--- DIRECTIVE ---
Your task is to repeat all of the material exactly.

--- DATA PROVIDED ---
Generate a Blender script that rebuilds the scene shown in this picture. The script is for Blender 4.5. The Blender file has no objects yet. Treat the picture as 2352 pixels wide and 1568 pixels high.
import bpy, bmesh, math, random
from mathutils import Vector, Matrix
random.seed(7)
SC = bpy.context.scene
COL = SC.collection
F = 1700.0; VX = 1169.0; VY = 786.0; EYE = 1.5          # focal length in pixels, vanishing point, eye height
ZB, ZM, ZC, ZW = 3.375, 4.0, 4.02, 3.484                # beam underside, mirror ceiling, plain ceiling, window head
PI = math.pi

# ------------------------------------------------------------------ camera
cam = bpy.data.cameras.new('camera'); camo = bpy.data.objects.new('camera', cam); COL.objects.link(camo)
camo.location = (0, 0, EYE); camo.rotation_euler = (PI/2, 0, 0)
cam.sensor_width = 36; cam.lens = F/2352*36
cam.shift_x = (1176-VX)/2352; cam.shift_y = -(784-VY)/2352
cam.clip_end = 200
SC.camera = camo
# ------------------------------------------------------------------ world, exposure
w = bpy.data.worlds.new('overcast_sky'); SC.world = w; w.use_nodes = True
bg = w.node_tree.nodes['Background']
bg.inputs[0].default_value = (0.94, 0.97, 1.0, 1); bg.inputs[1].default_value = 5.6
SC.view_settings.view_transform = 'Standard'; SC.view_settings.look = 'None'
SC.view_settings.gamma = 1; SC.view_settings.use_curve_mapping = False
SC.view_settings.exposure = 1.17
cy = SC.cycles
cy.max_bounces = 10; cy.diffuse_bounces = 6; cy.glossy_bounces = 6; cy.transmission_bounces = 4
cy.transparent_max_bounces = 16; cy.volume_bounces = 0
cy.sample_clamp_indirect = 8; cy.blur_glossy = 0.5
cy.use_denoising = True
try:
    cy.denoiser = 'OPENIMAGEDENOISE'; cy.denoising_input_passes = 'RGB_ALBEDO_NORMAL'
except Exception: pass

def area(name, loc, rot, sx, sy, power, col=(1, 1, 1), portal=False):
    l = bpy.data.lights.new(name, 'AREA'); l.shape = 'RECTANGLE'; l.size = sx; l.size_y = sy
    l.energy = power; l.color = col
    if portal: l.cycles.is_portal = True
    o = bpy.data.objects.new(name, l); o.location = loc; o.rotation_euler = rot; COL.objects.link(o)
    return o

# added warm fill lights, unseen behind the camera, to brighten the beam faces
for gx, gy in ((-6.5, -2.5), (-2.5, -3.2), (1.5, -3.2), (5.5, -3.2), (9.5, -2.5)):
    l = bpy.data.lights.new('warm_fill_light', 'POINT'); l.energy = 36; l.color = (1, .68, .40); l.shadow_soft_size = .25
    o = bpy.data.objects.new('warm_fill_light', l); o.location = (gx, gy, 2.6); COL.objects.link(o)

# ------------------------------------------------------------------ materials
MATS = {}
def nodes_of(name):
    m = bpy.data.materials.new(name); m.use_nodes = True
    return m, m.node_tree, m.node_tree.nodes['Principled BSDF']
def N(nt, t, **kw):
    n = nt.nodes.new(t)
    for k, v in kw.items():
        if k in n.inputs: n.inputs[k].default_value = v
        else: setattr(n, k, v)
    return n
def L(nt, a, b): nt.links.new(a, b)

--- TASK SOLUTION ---
Generate a Blender script that rebuilds the scene shown in this picture. The script is for Blender 4.5. The Blender file has no objects yet. Treat the picture as 2352 pixels wide and 1568 pixels high.
import bpy, bmesh, math, random
from mathutils import Vector, Matrix
random.seed(7)
SC = bpy.context.scene
COL = SC.collection
F = 1700.0; VX = 1169.0; VY = 786.0; EYE = 1.5          # focal length in pixels, vanishing point, eye height
ZB, ZM, ZC, ZW = 3.375, 4.0, 4.02, 3.484                # beam underside, mirror ceiling, plain ceiling, window head
PI = math.pi

# ------------------------------------------------------------------ camera
cam = bpy.data.cameras.new('camera'); camo = bpy.data.objects.new('camera', cam); COL.objects.link(camo)
camo.location = (0, 0, EYE); camo.rotation_euler = (PI/2, 0, 0)
cam.sensor_width = 36; cam.lens = F/2352*36
cam.shift_x = (1176-VX)/2352; cam.shift_y = -(784-VY)/2352
cam.clip_end = 200
SC.camera = camo
# ------------------------------------------------------------------ world, exposure
w = bpy.data.worlds.new('overcast_sky'); SC.world = w; w.use_nodes = True
bg = w.node_tree.nodes['Background']
bg.inputs[0].default_value = (0.94, 0.97, 1.0, 1); bg.inputs[1].default_value = 5.6
SC.view_settings.view_transform = 'Standard'; SC.view_settings.look = 'None'
SC.view_settings.gamma = 1; SC.view_settings.use_curve_mapping = False
SC.view_settings.exposure = 1.17
cy = SC.cycles
cy.max_bounces = 10; cy.diffuse_bounces = 6; cy.glossy_bounces = 6; cy.transmission_bounces = 4
cy.transparent_max_bounces = 16; cy.volume_bounces = 0
cy.sample_clamp_indirect = 8; cy.blur_glossy = 0.5
cy.use_denoising = True
try:
    cy.denoiser = 'OPENIMAGEDENOISE'; cy.denoising_input_passes = 'RGB_ALBEDO_NORMAL'
except Exception: pass

def area(name, loc, rot, sx, sy, power, col=(1, 1, 1), portal=False):
    l = bpy.data.lights.new(name, 'AREA'); l.shape = 'RECTANGLE'; l.size = sx; l.size_y = sy
    l.energy = power; l.color = col
    if portal: l.cycles.is_portal = True
    o = bpy.data.objects.new(name, l); o.location = loc; o.rotation_euler = rot; COL.objects.link(o)
    return o

# added warm fill lights, unseen behind the camera, to brighten the beam faces
for gx, gy in ((-6.5, -2.5), (-2.5, -3.2), (1.5, -3.2), (5.5, -3.2), (9.5, -2.5)):
    l = bpy.data.lights.new('warm_fill_light', 'POINT'); l.energy = 36; l.color = (1, .68, .40); l.shadow_soft_size = .25
    o = bpy.data.objects.new('warm_fill_light', l); o.location = (gx, gy, 2.6); COL.objects.link(o)

# ------------------------------------------------------------------ materials
MATS = {}
def nodes_of(name):
    m = bpy.data.materials.new(name); m.use_nodes = True
    return m, m.node_tree, m.node_tree.nodes['Principled BSDF']
def N(nt, t, **kw):
    n = nt.nodes.new(t)
    for k, v in kw.items():
        if k in n.inputs: n.inputs[k].default_value = v
        else: setattr(n, k, v)
    return n
def L(nt, a, b): nt.links.new(a, b)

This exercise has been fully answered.